イングランド・ダン&ジョン・フォード・コーリーのヒット「秋風の恋(I’d Really Love To See You Tonight)」。この曲が死ぬほど好きでして。余りに好き過ぎて、昨年作ったアルバムのボーナス・ディスクでカバーしてしまった位…
もちろん、曲を作ったパーカー・マッギーが大好きで。パーカー・マッギーの唯一のソロは日本のAORファンにはとても人気がある。音のマイルドで暖かいオレンジ色の雰囲気が、出せそうで出せない色で。

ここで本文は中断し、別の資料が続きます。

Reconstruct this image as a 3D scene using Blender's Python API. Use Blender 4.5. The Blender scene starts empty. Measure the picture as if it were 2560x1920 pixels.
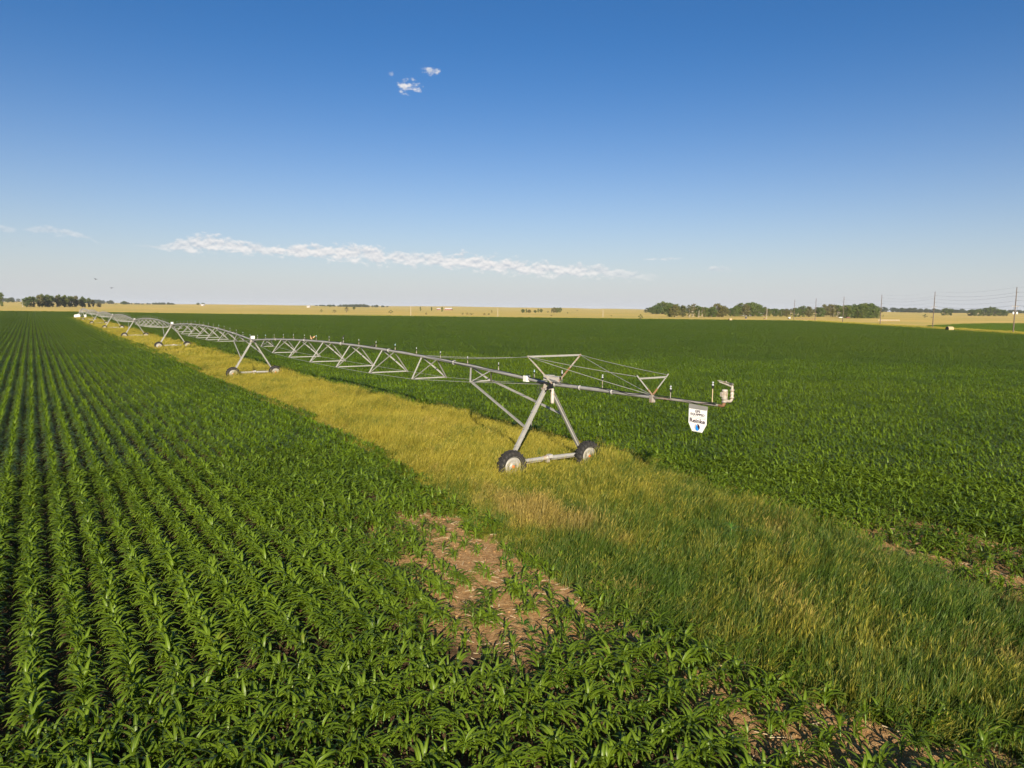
import bpy, math, random
import numpy as np
from mathutils import Vector, Matrix
R = math.radians
random.seed(7); rng = np.random.default_rng(11)
scene = bpy.context.scene
COL = scene.collection

# ------------------------------------------------------------------ camera
CAM_H = 7.1
F_PX = 1775.0
pitch = math.atan((960 - 770.7) / F_PX); roll = math.atan(0.0115)
fw = Vector((0, math.cos(pitch), -math.sin(pitch)))
up0 = Vector((0, math.sin(pitch), math.cos(pitch)))
rt0 = Vector((1, 0, 0))
rt = rt0 * math.cos(roll) + up0 * math.sin(roll)
upv = -rt0 * math.sin(roll) + up0 * math.cos(roll)
cam = bpy.data.objects.new('camera', bpy.data.cameras.new('camera'))
cam.data.sensor_width = 36.0
cam.data.lens = F_PX / 2560 * 36
cam.data.clip_start = 0.1
cam.data.clip_end = 30000
M = Matrix((rt, upv, -fw)).transposed().to_4x4()
M.translation = (0, 0, CAM_H)
cam.matrix_world = M
COL.objects.link(cam)
scene.camera = cam

# ------------------------------------------------------------------ light, exposure
SUN_EL = 21.0
SUN_AZ = 177.0            # compass-like: 0 = +Y (view direction), 180 = behind the camera
EXPOSURE = 1.05
SKY_STRENGTH = 0.05
HAZE = 0.00004
to_sun = Vector((math.sin(R(SUN_AZ)) * math.cos(R(SUN_EL)), math.cos(R(SUN_AZ)) * math.cos(R(SUN_EL)), math.sin(R(SUN_EL))))
sun = bpy.data.objects.new('sun', bpy.data.lights.new('sun', 'SUN'))
sun.data.energy = 5.0
sun.data.angle = R(0.5)
sun.data.color = (1.0, 0.87, 0.68)
sun.rotation_euler = (-to_sun).to_track_quat('-Z', 'Y').to_euler()
COL.objects.link(sun)
scene.view_settings.view_transform = 'Standard'
scene.view_settings.look = 'None'
scene.view_settings.gamma = 1.0
scene.view_settings.use_curve_mapping = False
scene.view_settings.exposure = EXPOSURE
cy = scene.cycles
cy.max_bounces = 4; cy.diffuse_bounces = 1; cy.glossy_bounces = 1; cy.transmission_bounces = 3; cy.transparent_max_bounces = 4
cy.caustics_reflective = False; cy.caustics_refractive = False
cy.adaptive_threshold = 0.02


class NT:
    """small helper for building node trees"""
    def __init__(s, tree):
        s.t = tree; s.n = tree.nodes; s.l = tree.links
    def node(s, typ, **kw):
        n = s.n.new(typ)
        for k, v in kw.items():
            setattr(n, k, v)
        return n
    def put(s, sock, v):
        if isinstance(v, bpy.types.NodeSocket):
            s.l.new(v, sock)
        elif v is not None:
            if hasattr(sock, 'default_value'):
                if sock.type == 'RGBA' and len(v) == 3:
                    v = (*v, 1)
                sock.default_value = v
    def m(s, op, a, b=None, c=None, clamp=False):
        n = s.node('ShaderNodeMath', operation=op, use_clamp=clamp)
        s.put(n.inputs[0], a)
        if b is not None: s.put(n.inputs[1], b)
        if c is not None: s.put(n.inputs[2], c)
        return n.outputs[0]
    def noise(s, vec, scale, detail=3, rough=0.55, out='Fac', dist=0.0):
        n = s.node('ShaderNodeTexNoise')
        if vec is not None: s.put(n.inputs['Vector'], vec)
        n.inputs['Scale'].default_value = scale
        n.inputs['Detail'].default_value = detail
        n.inputs['Roughness'].default_value = rough
        n.inputs['Distortion'].default_value = dist
        return n.outputs[out]
    def mix(s, fac, a, b, blend='MIX'):
        n = s.node('ShaderNodeMix', data_type='RGBA', blend_type=blend)
        s.put(n.inputs[0], fac); s.put(n.inputs[6], a); s.put(n.inputs[7], b)
        return n.outputs[2]
    def ramp(s, fac, lo, hi, smooth=True):
        n = s.node('ShaderNodeMapRange', interpolation_type='SMOOTHSTEP' if smooth else 'LINEAR')
        s.put(n.inputs[0], fac); s.put(n.inputs[1], lo); s.put(n.inputs[2], hi)
        n.inputs[3].default_value = 0; n.inputs[4].default_value = 1
        return n.outputs[0]
    def vec(s, x, y, z):
        n = s.node('ShaderNodeCombineXYZ')
        s.put(n.inputs[0], x); s.put(n.inputs[1], y); s.put(n.inputs[2], z)
        return n.outputs[0]


# ------------------------------------------------------------------ sky
world = bpy.data.worlds.new('World')
scene.world = world
world.use_nodes = True
w = NT(world.node_tree)
w.n.clear()
sky = w.node('ShaderNodeTexSky', sky_type='NISHITA')
sky.sun_disc = False
sky.sun_elevation = R(SUN_EL)
sky.sun_rotation = R(SUN_AZ)
sky.air_density = 1.0
sky.dust_density = 0.8
sky.ozone_density = 1.5
tc = w.node('ShaderNodeTexCoord')
sep = w.node('ShaderNodeSeparateXYZ'); w.l.new(tc.outputs['Generated'], sep.inputs[0])
az = w.m('MULTIPLY', w.m('ARCTAN2', sep.outputs[0], sep.outputs[1]), 57.29578)
el = w.m('MULTIPLY', w.m('ARCSINE', sep.outputs[2]), 57.29578)
# low cloud bank: for each azimuth (degrees) the elevation of its middle, its half height and its opacity
BAND = [(-40, 4.6, .2, 0), (-36.6, 4.7, .2, .3), (-34.8, 4.7, .2, .25), (-34.4, 4.75, .1, 0), (-33.9, 4.8, .12, .25), (-32.6, 4.82, .22, .4), (-31.2, 4.62, .18, .4), (-30.4, 4.45, .1, .2),
        (-30.0, 4.1, .08, .1), (-28.0, 4.1, .05, 0), (-26.2, 4.05, .12, .4), (-25.2, 4.12, .32, .75), (-23.4, 4.42, .60, .9), (-21.8, 4.45, .52, .95), (-20.2, 4.25, .38, .9), (-18.9, 4.1, .30, .8), (-18.2, 4.12, .38, 1),
        (-16.0, 4.14, .46, 1), (-13.4, 4.15, .52, 1), (-11.8, 4.12, .60, 1), (-10.6, 3.85, .62, 1), (-8.8, 3.82, .42, .85), (-6.6, 3.72, .46, .9), (-4.0, 3.62, .52, 1), (-2.0, 3.42, .56, 1), (1.0, 3.18, .50, .95), (4.0, 3.05, .46, .9), (6.8, 2.95, .40, .8), (10.0, 2.6, .3, .35), (12, 2.6, .1, 0)]
n_ = (len(BAND))
cr = w.node('ShaderNodeValToRGB'); cr.color_ramp.interpolation = 'LINEAR'
els = cr.color_ramp.elements
for i, (a_, e_, h_, o_) in enumerate(BAND):
    q = els[i] if i < 2 else els.new(min(1, (a_ + 40) / 60))
    q.position = (a_ + 40) / 60; q.color = ((e_ - 2) / 4, h_, o_, 1)
w.put(cr.inputs[0], w.m('DIVIDE', w.m('ADD', az, 40.0), 60.0, clamp=True))
bs = w.node('ShaderNodeSeparateColor'); w.l.new(cr.outputs[0], bs.inputs[0])
nv = w.vec(w.m('MULTIPLY', az, 0.85), w.m('MULTIPLY', el, 1.5), 0.0)
n1 = w.noise(nv, 1.25, 6, 0.6)
nv2 = w.vec(w.m('MULTIPLY', az, 0.85), w.m('MULTIPLY', w.m('ADD', el, 0.2), 1.5), 0.0)
n2 = w.noise(nv2, 1.25, 4, 0.58)
wob = w.m('MULTIPLY', w.m('SUBTRACT', n1, 0.48), 3.4)
ce = w.m('ADD', w.m('MULTIPLY', bs.outputs[0], 4.0), 2.0)
k = w.m('SUBTRACT', 1.0, w.m('ABSOLUTE', w.m('DIVIDE', w.m('SUBTRACT', el, ce), w.m('MAXIMUM', w.m('MULTIPLY', bs.outputs[1], 1.35), .02))))
dens = w.m('MULTIPLY', w.ramp(w.m('ADD', k, wob), 0.0, 0.95), bs.outputs[2])
# small clouds: azimuth, elevation, half width, half height (degrees), opacity
for (a, e, ra, re, op) in [(-8.2, 16.42, 0.95, 0.52, 1.0), (-6.6, 17.52, 0.8, 0.3, .8), (-9.5, 17.2, .25, .18, .35), (11.4, 3.95, 1.6, .14, .45), (16.0, 3.1, 1.2, .24, .5)]:
    dx = w.m('DIVIDE', w.m('SUBTRACT', az, a), ra); dy = w.m('DIVIDE', w.m('SUBTRACT', el, e), re)
    k = w.m('SUBTRACT', 1.0, w.m('SQRT', w.m('ADD', w.m('MULTIPLY', dx, dx), w.m('MULTIPLY', dy, dy))))
    k = w.m('MULTIPLY', w.ramp(w.m('ADD', k, w.m('MULTIPLY', wob, 1.05)), 0.1, 0.9), op)
    dens = w.m('MAXIMUM', dens, k)
light = w.m('ADD', 0.62, w.m('MULTIPLY', w.m('SUBTRACT', n1, n2), 3.2), clamp=True)
K = 1.0 / (SKY_STRENGTH * 2 ** EXPOSURE)
ccol = w.mix(light, (0.56 * K, 0.60 * K, 0.66 * K), (0.92 * K, 0.89 * K, 0.87 * K))
blue = w.mix(w.ramp(el, -7.0, 21.0), (1, .96, 1.08), (.23, .59, 1.0))
clear = w.mix(1.0, sky.outputs[0], blue, 'MULTIPLY')
hz = w.m('MULTIPLY', w.m('EXPONENT', w.m('MULTIPLY', w.m('ABSOLUTE', el), -0.19)), .86)
clear = w.mix(hz, clear, (.65 * K, .675 * K, .73 * K))
skycol = w.mix(w.m('MULTIPLY', dens, 0.92), clear, ccol)
bg = w.node('ShaderNodeBackground')
w.l.new(skycol, bg.inputs[0]); bg.inputs[1].default_value = SKY_STRENGTH
world.cycles.sampling_method = 'MANUAL'; world.cycles.sample_map_resolution = 256
wo = w.node('ShaderNodeOutputWorld'); w.l.new(bg.outputs[0], wo.inputs[0])

# ------------------------------------------------------------------ frames of the place
T1 = np.array([1.55, 30.4])                  # foot of the nearest tower
U = np.array([-0.5595, 0.8288]); U /= np.linalg.norm(U)      # along the machine, towards its pivot
V = np.array([U[1], -U[0]])                  # across it, to the right and away
UANG = math.atan2(U[1], U[0])
SPAN = 49.4


def uv_of(x, y):
    x = np.asarray(x, float) - T1[0]; y = np.asarray(y, float) - T1[1]
    return x * U[0] + y * U[1], x * V[0] + y * V[1]


def xy_of(u, v):
    u = np.asarray(u, float); v = np.asarray(v, float)
    return T1[0] + u * U[0] + v * V[0], T1[1] + u * U[1] + v * V[1]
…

日本でもCD化されたマーカス・ジョセフに始まり、ディアドルフ&ジョセフだとか、CCM臭が相当するけれどジーン・コットン、もちろんマイケル・ジョンソンだとか、レイフ・ヴァン・ホイ、ジョッシュ・レオ…などとポップ・カントリーを集めまくったのは、第二の「秋風の恋」に出会いたかったからかも知れない。でもそれを超えるクオリティの作品には正直出会えず、ここ5年くらいはあきらめかけていた次第。
…てなわけで今日何気に手に取ったジム・グレイサー1983年の『The Man In The Mirror』。曲目に”You Got Me Running”とあり、もしやパーカー・マッギー曲では?と当たりを付けて。さらに”I’d Love To See You Again”という「秋風の恋(I’d Really Love To See You Tonight)」にそっくりの曲名を発見し、まさか…と思って買ってみると、パーカー・マッギーのソロに匹敵する素晴らしいクオリティの作品だった。これはびっくり。さすがに”I’d Love To See You Again”は「秋風の恋」とは異なる曲だったけれど、”You Got Me Running”はやはりパーカー・マッギーのカバーで。何しろ音や声の処理も含めて、完璧なパーカー・マッギー〜イングランド・ダン&ジョン・フォード・コーリー路線だったので驚いてしまった。
ちょっと調べてみるとジム・グレイサーはベテラン・カントリー・シンガーで現在78歳。初期のキャリアではマーティ・ロビンスのバック・ボーカルをやったり、スキーター・デイヴィスに曲を書いたりしていた模様。60年代後半からシングルを多数リリースしていたけれど、アルバムの方は意外にもこの1983年の本作『The Man In The Mirror』が初めてだったみたい。しかもコレ、かなり売れたみたいです。6曲がシングルで切られ、なんとトップ30に全て入ってしまったという(カントリー・チャートで"You're Gettin' to Me Again"が1位、"If I Could Only Dance with You"は10位、"Let Me Down Easy"と"When You're Not a Lady"は16位、タイトル曲は17位、"You Got Me Running"は28位…)。余りにも曲が良かったわけだ、と思ってしまう。しかも、ゲイリー・パケット&ユニオン・ギャップの名曲”Woman,Woman”をカントリー・ポップにカバーしたヴァージョンも(すでに1975年に一度シングルでカバーしていた)。私のようなノン・リアルタイム派からすると、まだまだ知らない作品が埋もれていることを思い知らされる。